What’s the difference between you and the people you want to be like?

The people you want to be like aren’t burning their energy and will power on small decisions. They’re not going back and forth on whether they’re going to the gym or whether they should eat the skittles.

They’ve made these decisions automatic.

They’re focused on a system; you’re focused on an outcome.  

They’ve built an identity as a healthy person and now they’re simply remaining consistent with that identity.

They don’t think I can’t eat that; they think I don’t eat that.

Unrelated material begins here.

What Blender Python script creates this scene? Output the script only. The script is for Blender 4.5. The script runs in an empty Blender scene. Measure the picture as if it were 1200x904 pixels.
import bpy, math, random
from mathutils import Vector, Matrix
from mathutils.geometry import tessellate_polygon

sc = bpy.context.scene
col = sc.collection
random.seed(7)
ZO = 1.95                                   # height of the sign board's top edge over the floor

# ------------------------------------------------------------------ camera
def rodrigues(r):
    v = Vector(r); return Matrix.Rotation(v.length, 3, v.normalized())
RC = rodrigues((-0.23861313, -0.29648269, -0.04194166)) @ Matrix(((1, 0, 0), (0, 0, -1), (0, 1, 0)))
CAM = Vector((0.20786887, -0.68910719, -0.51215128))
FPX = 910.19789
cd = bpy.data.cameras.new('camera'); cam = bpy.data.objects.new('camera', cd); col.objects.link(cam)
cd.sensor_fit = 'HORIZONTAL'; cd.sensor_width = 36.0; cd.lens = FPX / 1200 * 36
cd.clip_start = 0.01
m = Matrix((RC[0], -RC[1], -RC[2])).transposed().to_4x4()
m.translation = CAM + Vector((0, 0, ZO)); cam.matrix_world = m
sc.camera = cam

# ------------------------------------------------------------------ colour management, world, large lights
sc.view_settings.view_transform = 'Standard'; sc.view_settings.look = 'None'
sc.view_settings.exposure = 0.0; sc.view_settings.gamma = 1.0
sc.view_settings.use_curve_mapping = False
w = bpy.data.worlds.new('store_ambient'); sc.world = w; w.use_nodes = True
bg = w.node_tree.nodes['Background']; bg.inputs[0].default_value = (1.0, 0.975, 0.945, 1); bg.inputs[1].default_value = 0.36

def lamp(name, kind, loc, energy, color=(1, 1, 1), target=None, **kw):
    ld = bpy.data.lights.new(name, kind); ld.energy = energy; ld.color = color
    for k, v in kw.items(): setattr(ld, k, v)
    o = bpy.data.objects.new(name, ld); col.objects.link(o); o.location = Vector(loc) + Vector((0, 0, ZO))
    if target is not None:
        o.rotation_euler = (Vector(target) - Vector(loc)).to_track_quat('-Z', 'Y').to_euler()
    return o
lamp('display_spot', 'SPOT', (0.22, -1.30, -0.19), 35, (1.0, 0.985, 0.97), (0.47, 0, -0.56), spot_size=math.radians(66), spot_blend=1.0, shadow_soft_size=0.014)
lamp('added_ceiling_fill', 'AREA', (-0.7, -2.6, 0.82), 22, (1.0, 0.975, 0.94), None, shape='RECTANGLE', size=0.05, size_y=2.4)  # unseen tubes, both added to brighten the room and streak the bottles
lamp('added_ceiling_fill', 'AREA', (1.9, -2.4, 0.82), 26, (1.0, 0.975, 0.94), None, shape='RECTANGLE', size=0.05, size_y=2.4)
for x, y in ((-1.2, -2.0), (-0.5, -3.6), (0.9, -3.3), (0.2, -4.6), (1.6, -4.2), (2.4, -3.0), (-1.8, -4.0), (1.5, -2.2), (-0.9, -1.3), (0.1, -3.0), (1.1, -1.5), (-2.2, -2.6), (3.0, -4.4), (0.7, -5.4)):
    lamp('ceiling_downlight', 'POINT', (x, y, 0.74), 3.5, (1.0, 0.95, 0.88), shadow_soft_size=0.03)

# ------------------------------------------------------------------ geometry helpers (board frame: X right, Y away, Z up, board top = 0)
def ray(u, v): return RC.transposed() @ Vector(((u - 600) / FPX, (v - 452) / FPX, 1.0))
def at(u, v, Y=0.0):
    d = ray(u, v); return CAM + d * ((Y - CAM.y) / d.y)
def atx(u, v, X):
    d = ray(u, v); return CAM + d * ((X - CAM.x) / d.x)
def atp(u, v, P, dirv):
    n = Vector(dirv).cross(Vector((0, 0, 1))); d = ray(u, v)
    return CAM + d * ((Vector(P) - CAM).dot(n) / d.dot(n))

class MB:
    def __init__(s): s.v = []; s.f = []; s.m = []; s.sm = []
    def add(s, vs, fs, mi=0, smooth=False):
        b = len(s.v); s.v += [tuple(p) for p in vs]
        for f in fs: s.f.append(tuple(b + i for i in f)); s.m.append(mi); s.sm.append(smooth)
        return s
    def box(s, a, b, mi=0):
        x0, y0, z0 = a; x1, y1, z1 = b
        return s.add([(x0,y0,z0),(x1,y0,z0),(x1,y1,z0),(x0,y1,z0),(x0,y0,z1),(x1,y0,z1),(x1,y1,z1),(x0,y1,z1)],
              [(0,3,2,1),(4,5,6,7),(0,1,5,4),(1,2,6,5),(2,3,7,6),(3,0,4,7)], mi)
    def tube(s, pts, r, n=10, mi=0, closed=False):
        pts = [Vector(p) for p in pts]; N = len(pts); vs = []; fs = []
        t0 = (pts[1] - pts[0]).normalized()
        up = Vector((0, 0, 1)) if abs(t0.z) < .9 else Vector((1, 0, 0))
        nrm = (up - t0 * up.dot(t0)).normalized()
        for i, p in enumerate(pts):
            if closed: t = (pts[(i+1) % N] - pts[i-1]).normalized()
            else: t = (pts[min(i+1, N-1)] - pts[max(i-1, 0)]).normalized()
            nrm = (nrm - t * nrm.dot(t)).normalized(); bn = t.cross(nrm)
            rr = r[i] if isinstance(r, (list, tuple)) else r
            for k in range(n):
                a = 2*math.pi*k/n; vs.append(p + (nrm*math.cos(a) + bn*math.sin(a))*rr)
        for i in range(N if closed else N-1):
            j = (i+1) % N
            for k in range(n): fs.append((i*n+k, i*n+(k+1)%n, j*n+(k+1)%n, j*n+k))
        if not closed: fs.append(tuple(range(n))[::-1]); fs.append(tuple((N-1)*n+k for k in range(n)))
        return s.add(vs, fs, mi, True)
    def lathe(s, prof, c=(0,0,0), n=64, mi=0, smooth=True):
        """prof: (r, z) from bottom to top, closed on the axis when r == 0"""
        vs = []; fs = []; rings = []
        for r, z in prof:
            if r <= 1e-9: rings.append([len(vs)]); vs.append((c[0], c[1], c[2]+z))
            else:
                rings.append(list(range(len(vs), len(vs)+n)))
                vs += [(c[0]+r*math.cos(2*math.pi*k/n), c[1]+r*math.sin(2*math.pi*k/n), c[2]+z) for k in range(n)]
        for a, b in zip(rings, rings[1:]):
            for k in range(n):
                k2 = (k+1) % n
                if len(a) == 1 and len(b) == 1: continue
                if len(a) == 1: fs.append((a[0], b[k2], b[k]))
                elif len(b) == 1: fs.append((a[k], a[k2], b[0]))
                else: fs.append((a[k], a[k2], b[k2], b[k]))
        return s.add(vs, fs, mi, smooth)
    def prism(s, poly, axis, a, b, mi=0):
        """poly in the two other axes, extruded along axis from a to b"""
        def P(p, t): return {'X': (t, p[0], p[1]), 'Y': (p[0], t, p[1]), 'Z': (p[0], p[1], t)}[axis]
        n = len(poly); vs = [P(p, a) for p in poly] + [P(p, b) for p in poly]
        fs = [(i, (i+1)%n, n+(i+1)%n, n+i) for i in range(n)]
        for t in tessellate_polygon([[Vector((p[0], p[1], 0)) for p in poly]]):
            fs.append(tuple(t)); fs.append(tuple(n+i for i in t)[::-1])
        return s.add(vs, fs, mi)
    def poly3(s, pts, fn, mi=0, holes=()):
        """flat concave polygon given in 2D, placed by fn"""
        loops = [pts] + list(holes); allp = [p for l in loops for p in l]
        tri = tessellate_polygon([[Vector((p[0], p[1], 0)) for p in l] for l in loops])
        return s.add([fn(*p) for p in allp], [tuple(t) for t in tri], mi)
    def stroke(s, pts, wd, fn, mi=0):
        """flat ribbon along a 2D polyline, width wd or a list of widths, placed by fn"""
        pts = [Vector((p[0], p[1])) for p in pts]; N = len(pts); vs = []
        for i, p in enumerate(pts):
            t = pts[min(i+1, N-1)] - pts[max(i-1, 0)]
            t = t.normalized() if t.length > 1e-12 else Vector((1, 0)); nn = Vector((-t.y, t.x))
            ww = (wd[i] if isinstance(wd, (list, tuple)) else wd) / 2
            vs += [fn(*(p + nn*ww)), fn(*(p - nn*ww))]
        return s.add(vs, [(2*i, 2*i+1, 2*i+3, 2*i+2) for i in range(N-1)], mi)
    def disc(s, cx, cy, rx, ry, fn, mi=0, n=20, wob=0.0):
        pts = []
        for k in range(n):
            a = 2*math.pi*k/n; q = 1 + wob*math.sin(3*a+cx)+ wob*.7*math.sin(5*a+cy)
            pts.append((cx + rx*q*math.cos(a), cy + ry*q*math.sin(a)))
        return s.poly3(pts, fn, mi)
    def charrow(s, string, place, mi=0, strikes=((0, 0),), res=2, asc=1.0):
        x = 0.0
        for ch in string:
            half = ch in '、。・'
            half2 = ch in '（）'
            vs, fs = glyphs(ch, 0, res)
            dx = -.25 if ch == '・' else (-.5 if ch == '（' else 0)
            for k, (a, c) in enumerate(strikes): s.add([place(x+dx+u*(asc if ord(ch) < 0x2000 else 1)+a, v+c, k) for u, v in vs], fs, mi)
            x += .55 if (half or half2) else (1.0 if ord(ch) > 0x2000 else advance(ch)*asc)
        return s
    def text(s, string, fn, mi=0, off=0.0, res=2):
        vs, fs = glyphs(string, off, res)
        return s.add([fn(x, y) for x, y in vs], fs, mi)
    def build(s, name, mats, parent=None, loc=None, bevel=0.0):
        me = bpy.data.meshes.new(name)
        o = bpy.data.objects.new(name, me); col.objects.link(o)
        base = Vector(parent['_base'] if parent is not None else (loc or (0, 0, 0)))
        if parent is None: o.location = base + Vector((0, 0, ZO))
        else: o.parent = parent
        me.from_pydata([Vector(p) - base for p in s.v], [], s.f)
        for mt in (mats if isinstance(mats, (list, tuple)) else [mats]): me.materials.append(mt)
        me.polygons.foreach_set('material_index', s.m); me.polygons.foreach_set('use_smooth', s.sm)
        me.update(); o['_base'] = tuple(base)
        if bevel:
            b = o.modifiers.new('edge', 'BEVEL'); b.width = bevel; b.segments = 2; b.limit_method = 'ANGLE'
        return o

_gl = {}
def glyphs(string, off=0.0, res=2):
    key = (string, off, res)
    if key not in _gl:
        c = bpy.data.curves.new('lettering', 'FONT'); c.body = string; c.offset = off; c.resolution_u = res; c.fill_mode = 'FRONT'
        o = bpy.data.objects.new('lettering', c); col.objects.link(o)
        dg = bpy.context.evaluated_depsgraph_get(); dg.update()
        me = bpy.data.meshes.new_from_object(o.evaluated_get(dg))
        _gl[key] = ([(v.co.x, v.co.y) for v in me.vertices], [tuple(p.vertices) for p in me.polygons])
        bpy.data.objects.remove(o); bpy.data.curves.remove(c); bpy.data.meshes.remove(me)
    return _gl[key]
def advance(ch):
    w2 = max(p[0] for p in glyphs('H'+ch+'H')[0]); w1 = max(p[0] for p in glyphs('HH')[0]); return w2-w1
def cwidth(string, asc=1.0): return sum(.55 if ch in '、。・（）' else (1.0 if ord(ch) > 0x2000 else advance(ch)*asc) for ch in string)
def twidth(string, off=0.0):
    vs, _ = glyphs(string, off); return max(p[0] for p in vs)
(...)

It’s the difference between the smoker who’s going to quit and the one who will start again in a few weeks. The former says, I don’t smoke when offered and the latter says, I can’t or I’m trying to quit.

Decide what you don’t do.

I don’t drink. I don’t eat that. I don’t smoke. I don’t watch more than an hour of TV a night. I don’t hit the snooze button.

Change What You Do to Change Who You Are

Most people are limited by their identity. They go through life telling themselves I always do this; I never do that.

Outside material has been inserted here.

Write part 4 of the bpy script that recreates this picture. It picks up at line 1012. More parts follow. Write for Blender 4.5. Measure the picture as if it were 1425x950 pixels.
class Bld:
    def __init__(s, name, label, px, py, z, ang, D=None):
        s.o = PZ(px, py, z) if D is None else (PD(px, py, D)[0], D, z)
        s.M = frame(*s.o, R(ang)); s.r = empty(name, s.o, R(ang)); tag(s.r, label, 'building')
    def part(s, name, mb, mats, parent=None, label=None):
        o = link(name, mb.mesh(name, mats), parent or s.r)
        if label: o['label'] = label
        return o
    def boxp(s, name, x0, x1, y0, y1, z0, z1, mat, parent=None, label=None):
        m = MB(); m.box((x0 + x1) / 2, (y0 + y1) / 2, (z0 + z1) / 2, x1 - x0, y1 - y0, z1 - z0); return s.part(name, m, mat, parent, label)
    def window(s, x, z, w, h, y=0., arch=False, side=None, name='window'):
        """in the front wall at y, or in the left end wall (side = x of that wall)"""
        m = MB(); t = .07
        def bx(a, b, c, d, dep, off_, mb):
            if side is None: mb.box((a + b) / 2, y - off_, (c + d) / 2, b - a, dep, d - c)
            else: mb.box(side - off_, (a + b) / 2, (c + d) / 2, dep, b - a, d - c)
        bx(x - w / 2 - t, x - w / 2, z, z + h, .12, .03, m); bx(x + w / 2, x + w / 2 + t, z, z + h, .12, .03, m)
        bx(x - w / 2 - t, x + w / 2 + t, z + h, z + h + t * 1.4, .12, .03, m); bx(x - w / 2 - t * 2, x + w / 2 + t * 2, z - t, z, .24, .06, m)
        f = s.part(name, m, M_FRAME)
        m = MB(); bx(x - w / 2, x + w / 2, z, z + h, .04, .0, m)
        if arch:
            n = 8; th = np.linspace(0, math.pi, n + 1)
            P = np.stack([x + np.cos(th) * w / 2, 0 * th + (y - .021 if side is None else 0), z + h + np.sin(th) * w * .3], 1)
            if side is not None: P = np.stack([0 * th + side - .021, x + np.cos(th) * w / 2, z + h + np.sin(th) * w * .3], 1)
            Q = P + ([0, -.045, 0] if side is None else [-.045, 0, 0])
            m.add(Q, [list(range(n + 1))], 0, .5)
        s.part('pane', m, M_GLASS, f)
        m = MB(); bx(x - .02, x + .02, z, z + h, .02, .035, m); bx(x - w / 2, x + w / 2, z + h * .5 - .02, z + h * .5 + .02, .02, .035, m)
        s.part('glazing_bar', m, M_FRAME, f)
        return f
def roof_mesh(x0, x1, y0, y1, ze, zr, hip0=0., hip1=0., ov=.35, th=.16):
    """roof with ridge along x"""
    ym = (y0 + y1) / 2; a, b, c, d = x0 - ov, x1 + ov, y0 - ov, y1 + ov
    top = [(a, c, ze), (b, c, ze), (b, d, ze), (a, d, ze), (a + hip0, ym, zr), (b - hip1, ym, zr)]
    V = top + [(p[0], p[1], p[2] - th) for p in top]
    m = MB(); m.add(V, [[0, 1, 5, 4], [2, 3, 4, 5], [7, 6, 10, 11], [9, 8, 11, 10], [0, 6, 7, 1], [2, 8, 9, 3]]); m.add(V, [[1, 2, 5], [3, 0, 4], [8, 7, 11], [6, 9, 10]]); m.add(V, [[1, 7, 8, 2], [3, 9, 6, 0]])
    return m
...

Real change is identity change. It’s the only kind that lasts.

In Atomic Habits, James Clear explains that the word identity comes from the Latin words, “essentitas, which means being, and identidem, which means repeatedly. Your identity is literally your repeated beingness.”

So, to change who you are, change what you do.

There’s a story about a young comedian asking Jerry Seinfeld for tips one night after he got off stage. Seinfeld tells him to get a wall calendar, write one joke a day and then put an “X” over each day.

"After a few days you'll have a chain. Just keep at it and the chain will grow longer every day. You'll like seeing that chain, especially when you get a few weeks under your belt. Your only job next is to not break the chain," he advised.

You can use this technique for any habit: running, reading, writing.

It doesn’t have to be indefinite. Take something you’ve wanted to try and don’t break the chain for two weeks. Then decide if you want to keep going.

Not breaking the chain is how you build your new identity.

Remember, you’re what you do repeatedly.

If you don’t break the chain, you’re becoming what you’re repeating.

Two weeks of eating paleo is making you a healthy person. Two weeks of running is turning you into a runner.

Put a blank calendar where you can see it. Now you’re building visual evidence of your new identity. You might not be able to see it in the mirror or your bank account, but this is your evidence of putting in the work.

This is your evidence that you’re changing who you are.

A quick recap

Think new identity instead of goals. A few examples:

  • I want to lose weight becomes I want to be a healthy person.
  • I want to get in shape becomes I want to be the kind of person who works out 5 times a week.

Don’t break the chain:

  • Print blank calendars and label them with your new habit, then hang them on your fridge or mirror. You can have more than one at a time. When I started taking this method seriously, I had calendars for: Going to CrossFit 5x’s a week, following my diet and not drinking alcohol.

A few things to remember:

  • Motivation follows action. You're not going to feel like doing this new habit more than you are. Stay focused on not breaking the chain and the results will follow.
  • If you break the chain, just start over. That's it. You're committing to a process. The real goal isn't to never break the chain for the rest of your life, it's to repeat a habit so many times that it becomes automatic. When you slip, get back on track and remember you're human. It's not all or nothing.